Problem requirements → Retype only the lines from the one containing "Recreate this scene" through the one containing "scene.add(camera);", both included, word for word. Pictures stay out of the copy.

>> begin Data to process

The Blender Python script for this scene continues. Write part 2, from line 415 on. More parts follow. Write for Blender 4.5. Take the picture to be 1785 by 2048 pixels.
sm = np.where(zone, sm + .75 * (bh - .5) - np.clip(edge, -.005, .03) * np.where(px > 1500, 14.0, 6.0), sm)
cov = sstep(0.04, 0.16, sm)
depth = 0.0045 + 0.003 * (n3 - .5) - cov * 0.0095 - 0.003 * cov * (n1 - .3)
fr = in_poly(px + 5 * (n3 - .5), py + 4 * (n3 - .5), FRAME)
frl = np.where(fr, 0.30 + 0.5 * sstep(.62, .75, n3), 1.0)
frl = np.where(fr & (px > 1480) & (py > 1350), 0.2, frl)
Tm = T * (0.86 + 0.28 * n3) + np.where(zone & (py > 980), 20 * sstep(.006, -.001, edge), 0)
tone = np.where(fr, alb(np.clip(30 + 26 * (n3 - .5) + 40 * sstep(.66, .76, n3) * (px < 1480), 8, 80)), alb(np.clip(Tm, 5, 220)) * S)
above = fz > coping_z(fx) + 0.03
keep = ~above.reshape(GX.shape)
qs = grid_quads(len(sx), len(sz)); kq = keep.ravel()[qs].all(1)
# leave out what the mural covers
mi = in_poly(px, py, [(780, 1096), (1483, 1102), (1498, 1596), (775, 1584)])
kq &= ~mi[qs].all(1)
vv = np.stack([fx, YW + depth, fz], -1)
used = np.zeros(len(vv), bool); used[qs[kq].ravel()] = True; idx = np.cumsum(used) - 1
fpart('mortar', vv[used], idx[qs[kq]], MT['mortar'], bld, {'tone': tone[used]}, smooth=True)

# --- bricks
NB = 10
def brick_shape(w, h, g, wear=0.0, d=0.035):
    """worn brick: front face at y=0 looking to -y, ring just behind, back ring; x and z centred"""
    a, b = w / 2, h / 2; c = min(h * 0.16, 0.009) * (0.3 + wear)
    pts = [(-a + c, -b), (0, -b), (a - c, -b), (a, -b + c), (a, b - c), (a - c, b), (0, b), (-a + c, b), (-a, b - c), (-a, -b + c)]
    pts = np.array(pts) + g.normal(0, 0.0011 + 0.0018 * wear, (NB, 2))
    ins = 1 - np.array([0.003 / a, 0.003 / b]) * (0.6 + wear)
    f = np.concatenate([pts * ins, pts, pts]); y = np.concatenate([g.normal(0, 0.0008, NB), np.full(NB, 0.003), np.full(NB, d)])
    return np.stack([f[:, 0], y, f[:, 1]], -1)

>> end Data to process
>> begin Data to process

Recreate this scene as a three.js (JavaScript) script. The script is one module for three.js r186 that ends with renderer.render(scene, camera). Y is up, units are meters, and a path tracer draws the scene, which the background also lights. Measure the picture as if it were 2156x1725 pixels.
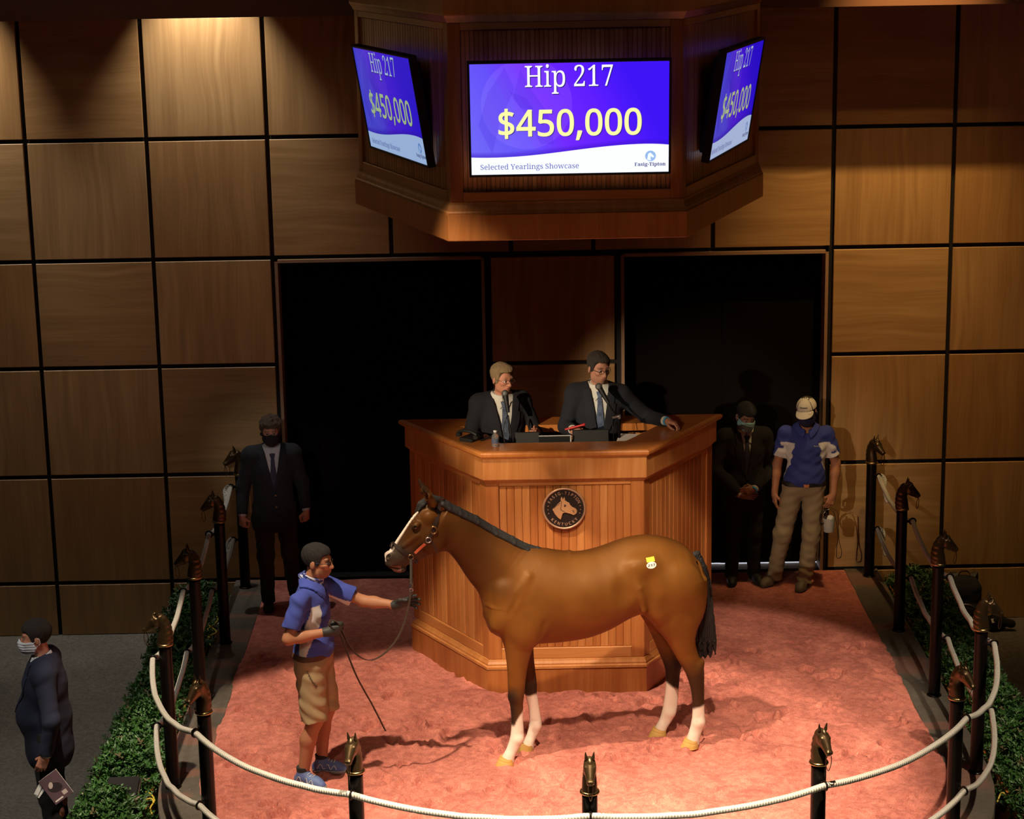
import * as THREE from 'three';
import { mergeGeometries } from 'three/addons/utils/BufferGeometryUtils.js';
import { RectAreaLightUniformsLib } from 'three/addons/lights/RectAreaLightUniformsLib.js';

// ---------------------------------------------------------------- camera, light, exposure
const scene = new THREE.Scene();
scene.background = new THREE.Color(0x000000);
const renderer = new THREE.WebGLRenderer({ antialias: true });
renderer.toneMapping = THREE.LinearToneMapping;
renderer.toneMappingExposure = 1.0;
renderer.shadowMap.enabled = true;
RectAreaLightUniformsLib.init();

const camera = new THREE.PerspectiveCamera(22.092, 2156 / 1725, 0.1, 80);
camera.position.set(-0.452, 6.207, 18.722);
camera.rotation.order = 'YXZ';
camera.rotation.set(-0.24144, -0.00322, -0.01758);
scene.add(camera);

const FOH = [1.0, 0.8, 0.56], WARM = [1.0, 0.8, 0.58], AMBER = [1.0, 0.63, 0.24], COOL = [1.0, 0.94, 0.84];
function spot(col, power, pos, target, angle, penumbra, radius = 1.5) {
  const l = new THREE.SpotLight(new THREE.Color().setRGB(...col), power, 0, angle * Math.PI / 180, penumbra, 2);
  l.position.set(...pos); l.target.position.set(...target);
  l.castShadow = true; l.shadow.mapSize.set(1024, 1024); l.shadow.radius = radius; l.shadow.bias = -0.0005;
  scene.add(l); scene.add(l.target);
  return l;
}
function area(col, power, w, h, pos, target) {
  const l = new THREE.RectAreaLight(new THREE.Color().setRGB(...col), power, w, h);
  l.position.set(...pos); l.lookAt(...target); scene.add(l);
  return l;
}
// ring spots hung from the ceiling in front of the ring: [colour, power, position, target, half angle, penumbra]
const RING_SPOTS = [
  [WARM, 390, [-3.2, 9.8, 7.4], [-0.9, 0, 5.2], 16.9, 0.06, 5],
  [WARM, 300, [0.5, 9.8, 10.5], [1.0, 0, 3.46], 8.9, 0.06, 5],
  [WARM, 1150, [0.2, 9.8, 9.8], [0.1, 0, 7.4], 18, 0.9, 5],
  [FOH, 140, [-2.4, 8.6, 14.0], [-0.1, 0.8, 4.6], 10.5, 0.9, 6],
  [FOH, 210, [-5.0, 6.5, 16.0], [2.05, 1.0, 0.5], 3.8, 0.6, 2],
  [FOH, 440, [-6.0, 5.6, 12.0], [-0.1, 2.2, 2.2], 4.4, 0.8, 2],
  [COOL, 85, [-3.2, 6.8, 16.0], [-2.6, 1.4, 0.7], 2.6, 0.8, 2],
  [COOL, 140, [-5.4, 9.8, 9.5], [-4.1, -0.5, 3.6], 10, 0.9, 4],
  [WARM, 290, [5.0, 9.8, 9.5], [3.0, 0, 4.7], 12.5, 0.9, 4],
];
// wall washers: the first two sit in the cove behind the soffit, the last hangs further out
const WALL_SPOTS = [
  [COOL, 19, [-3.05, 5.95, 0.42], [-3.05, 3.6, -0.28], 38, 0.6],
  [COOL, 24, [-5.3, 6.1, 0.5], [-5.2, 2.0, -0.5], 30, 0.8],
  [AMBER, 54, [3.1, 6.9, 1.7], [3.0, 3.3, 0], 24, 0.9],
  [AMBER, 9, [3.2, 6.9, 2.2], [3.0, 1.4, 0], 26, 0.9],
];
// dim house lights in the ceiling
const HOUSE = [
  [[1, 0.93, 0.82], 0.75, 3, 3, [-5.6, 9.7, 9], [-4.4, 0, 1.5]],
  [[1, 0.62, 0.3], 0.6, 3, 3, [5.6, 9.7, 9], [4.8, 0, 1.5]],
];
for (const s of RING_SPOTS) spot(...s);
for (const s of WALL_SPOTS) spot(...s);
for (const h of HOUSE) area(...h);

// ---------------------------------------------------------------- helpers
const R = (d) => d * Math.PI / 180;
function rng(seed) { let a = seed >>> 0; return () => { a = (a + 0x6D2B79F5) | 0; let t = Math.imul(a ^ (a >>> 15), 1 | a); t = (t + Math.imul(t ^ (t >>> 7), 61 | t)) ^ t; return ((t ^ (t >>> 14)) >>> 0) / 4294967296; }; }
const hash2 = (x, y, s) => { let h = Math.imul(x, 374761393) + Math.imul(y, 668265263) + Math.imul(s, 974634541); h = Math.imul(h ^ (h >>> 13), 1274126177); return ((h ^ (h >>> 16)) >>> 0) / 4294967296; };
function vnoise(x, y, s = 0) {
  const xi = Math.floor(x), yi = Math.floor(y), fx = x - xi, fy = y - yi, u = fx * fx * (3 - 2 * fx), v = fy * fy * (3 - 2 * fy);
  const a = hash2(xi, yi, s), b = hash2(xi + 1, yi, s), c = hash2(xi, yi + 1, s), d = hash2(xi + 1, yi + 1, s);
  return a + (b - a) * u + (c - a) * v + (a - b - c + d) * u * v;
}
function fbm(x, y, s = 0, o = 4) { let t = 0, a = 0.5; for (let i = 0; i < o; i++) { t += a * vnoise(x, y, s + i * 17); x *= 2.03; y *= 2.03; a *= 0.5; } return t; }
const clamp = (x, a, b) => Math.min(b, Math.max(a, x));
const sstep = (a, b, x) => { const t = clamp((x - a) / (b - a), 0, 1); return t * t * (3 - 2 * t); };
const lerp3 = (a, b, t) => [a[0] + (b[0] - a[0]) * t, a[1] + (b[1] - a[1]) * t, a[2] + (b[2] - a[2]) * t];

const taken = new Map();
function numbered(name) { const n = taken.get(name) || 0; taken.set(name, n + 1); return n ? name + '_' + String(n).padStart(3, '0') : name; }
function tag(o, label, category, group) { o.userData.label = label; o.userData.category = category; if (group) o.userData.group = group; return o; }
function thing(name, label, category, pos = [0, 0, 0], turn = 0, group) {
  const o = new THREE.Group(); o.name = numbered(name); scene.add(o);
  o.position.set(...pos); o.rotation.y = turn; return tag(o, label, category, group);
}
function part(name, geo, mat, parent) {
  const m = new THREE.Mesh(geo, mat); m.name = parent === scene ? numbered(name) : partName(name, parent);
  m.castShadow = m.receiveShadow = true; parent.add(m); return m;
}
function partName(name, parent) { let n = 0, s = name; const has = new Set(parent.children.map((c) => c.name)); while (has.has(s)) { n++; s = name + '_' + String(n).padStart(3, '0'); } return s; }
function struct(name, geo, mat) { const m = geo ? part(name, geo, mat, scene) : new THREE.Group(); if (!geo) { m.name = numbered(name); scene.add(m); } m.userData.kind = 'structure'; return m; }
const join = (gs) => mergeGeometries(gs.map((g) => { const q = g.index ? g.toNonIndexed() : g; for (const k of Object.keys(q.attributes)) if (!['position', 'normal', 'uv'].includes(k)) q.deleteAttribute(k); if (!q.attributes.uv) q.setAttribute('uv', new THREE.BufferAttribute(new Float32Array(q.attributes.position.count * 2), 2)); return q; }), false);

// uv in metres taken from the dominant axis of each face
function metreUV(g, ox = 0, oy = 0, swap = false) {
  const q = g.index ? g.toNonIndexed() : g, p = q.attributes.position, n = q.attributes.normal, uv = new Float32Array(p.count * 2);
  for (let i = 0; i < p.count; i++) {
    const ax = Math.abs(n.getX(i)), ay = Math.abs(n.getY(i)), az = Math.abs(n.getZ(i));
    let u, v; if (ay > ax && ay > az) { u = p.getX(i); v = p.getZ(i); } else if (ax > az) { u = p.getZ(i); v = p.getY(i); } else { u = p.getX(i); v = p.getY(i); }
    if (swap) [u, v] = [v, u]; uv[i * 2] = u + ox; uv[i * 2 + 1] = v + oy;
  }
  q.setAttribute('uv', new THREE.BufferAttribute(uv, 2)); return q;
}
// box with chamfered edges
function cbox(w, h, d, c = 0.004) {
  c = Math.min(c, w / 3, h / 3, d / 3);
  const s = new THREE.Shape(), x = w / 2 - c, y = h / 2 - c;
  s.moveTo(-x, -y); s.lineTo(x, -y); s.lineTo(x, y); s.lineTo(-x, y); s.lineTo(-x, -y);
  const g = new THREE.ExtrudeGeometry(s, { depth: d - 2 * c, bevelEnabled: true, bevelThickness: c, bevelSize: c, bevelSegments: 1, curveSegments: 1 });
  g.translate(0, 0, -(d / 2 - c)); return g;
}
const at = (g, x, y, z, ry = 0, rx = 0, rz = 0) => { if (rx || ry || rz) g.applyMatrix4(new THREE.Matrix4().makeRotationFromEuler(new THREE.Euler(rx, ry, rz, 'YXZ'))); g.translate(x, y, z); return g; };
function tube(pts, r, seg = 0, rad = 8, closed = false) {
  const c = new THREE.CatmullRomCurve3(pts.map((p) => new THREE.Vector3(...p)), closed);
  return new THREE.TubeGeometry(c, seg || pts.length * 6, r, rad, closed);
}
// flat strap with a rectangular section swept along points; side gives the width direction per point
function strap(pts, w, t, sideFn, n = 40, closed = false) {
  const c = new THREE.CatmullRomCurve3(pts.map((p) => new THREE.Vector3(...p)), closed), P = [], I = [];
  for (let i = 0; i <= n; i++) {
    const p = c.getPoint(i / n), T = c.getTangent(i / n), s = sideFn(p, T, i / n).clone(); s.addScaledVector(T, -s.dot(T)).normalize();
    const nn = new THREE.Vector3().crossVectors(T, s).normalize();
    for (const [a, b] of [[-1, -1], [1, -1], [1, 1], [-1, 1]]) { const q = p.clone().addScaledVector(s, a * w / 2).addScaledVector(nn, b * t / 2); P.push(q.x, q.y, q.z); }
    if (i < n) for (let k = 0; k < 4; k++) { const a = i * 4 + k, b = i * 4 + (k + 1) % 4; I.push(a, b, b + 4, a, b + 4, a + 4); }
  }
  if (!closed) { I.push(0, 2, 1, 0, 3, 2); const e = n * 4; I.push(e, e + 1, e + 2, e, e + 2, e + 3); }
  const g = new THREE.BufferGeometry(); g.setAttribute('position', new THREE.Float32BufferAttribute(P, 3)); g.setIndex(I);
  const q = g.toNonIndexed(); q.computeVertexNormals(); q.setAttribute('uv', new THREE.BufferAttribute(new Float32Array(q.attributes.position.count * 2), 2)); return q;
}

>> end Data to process
>> begin Data to process

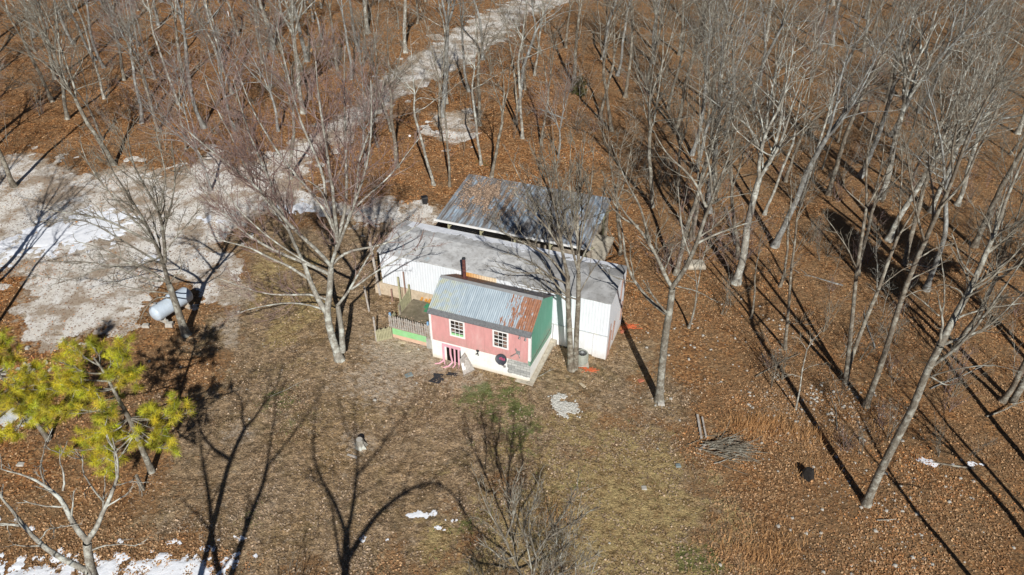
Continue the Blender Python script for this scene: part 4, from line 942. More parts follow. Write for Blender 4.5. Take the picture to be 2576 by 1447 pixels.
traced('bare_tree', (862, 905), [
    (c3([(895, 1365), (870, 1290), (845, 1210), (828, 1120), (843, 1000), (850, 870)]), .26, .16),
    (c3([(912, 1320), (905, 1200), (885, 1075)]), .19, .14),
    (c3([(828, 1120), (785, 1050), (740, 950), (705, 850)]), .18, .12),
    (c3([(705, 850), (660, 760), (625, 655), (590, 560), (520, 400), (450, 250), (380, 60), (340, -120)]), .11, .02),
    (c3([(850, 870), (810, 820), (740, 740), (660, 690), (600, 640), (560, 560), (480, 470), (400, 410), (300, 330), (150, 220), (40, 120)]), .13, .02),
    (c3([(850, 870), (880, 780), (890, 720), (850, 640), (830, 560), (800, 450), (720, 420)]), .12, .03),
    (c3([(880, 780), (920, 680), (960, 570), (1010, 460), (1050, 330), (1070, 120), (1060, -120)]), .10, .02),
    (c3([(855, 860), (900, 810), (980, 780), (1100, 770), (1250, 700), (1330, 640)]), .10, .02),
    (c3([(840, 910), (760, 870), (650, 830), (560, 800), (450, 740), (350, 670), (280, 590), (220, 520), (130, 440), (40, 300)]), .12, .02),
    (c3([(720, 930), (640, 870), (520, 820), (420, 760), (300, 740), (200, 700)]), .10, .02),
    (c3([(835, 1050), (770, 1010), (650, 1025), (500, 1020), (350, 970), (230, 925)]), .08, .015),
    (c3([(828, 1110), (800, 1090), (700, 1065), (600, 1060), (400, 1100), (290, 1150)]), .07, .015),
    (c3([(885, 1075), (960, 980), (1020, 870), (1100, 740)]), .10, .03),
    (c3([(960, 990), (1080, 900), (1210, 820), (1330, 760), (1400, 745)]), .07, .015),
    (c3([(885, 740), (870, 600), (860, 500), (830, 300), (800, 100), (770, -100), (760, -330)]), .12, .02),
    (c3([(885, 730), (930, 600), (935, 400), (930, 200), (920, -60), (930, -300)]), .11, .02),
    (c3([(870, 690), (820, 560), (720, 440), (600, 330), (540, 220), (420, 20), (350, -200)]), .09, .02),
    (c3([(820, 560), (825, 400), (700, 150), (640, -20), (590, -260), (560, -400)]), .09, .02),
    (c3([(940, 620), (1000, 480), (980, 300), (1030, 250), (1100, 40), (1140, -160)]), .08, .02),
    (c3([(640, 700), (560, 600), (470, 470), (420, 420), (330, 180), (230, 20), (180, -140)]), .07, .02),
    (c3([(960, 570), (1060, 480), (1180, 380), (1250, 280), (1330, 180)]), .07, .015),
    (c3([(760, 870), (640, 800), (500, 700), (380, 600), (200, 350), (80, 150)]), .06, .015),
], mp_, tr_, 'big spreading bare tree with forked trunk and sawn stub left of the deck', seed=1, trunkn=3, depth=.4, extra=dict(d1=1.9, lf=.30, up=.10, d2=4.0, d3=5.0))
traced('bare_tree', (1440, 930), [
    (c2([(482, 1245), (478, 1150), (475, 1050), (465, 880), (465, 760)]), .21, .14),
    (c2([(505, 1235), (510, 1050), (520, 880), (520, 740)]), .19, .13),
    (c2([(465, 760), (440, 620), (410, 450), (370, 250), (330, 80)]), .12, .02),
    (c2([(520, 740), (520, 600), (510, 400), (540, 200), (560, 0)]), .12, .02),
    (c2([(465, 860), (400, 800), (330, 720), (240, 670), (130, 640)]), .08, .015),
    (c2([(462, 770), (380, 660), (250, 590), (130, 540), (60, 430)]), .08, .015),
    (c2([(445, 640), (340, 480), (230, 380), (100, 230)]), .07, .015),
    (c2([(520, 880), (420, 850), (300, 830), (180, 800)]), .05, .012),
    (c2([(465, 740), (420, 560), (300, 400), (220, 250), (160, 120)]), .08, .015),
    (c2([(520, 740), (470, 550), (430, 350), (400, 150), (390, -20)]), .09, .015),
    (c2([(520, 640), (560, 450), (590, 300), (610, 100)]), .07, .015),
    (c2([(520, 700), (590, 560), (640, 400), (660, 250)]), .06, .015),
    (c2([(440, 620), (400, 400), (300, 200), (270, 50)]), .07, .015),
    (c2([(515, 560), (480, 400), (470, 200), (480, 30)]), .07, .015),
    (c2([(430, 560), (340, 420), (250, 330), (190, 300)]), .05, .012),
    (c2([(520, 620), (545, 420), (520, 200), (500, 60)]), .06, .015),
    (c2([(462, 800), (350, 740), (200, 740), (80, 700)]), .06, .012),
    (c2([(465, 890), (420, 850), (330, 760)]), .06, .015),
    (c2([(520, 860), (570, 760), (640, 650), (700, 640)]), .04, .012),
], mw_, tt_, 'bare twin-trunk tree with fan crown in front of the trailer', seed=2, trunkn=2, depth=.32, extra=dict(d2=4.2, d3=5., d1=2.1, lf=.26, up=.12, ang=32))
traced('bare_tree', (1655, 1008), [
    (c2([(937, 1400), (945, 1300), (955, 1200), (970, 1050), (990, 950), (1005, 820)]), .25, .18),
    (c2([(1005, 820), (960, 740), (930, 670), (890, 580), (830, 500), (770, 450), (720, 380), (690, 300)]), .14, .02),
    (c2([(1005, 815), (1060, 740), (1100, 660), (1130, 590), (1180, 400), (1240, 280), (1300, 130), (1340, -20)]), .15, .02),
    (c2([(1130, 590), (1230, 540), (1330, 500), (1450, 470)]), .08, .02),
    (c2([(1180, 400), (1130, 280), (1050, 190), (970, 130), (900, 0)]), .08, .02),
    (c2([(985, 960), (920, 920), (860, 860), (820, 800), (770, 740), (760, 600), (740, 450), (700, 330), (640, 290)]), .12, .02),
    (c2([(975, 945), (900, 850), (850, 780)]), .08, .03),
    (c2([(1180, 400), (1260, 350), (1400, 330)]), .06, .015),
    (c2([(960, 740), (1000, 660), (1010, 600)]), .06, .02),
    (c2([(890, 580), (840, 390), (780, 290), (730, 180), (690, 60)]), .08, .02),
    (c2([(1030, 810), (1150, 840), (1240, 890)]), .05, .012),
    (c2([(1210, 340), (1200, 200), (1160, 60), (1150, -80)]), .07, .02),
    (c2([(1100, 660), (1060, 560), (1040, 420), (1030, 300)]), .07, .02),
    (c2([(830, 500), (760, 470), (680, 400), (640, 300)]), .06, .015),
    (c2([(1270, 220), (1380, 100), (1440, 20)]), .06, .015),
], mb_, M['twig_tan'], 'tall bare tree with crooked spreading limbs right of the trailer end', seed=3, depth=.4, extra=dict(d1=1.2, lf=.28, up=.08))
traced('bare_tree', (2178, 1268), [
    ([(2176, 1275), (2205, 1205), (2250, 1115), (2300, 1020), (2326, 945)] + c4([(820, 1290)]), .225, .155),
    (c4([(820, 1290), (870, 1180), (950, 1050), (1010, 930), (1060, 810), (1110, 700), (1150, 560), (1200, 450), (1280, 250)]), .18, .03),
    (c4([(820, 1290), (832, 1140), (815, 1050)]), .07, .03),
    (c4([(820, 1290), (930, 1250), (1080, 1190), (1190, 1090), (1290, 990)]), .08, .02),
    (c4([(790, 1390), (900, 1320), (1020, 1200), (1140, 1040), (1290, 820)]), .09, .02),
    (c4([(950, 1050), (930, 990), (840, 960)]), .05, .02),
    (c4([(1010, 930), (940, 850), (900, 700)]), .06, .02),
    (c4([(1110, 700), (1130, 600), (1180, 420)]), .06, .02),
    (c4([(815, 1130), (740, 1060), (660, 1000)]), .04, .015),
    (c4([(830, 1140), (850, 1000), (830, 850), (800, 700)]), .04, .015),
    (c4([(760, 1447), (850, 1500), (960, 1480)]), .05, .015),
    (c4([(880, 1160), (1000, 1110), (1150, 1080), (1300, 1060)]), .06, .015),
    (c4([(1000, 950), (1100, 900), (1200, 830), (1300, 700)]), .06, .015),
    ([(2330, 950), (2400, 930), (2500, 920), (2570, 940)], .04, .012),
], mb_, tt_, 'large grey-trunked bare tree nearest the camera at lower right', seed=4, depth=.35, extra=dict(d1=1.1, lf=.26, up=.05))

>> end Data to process

Output of the task →
Recreate this scene as a three.js (JavaScript) script. The script is one module for three.js r186 that ends with renderer.render(scene, camera). Y is up, units are meters, and a path tracer draws the scene, which the background also lights. Measure the picture as if it were 2156x1725 pixels.
import * as THREE from 'three';
import { mergeGeometries } from 'three/addons/utils/BufferGeometryUtils.js';
import { RectAreaLightUniformsLib } from 'three/addons/lights/RectAreaLightUniformsLib.js';

// ---------------------------------------------------------------- camera, light, exposure
const scene = new THREE.Scene();
scene.background = new THREE.Color(0x000000);
const renderer = new THREE.WebGLRenderer({ antialias: true });
renderer.toneMapping = THREE.LinearToneMapping;
renderer.toneMappingExposure = 1.0;
renderer.shadowMap.enabled = true;
RectAreaLightUniformsLib.init();

const camera = new THREE.PerspectiveCamera(22.092, 2156 / 1725, 0.1, 80);
camera.position.set(-0.452, 6.207, 18.722);
camera.rotation.order = 'YXZ';
camera.rotation.set(-0.24144, -0.00322, -0.01758);
scene.add(camera);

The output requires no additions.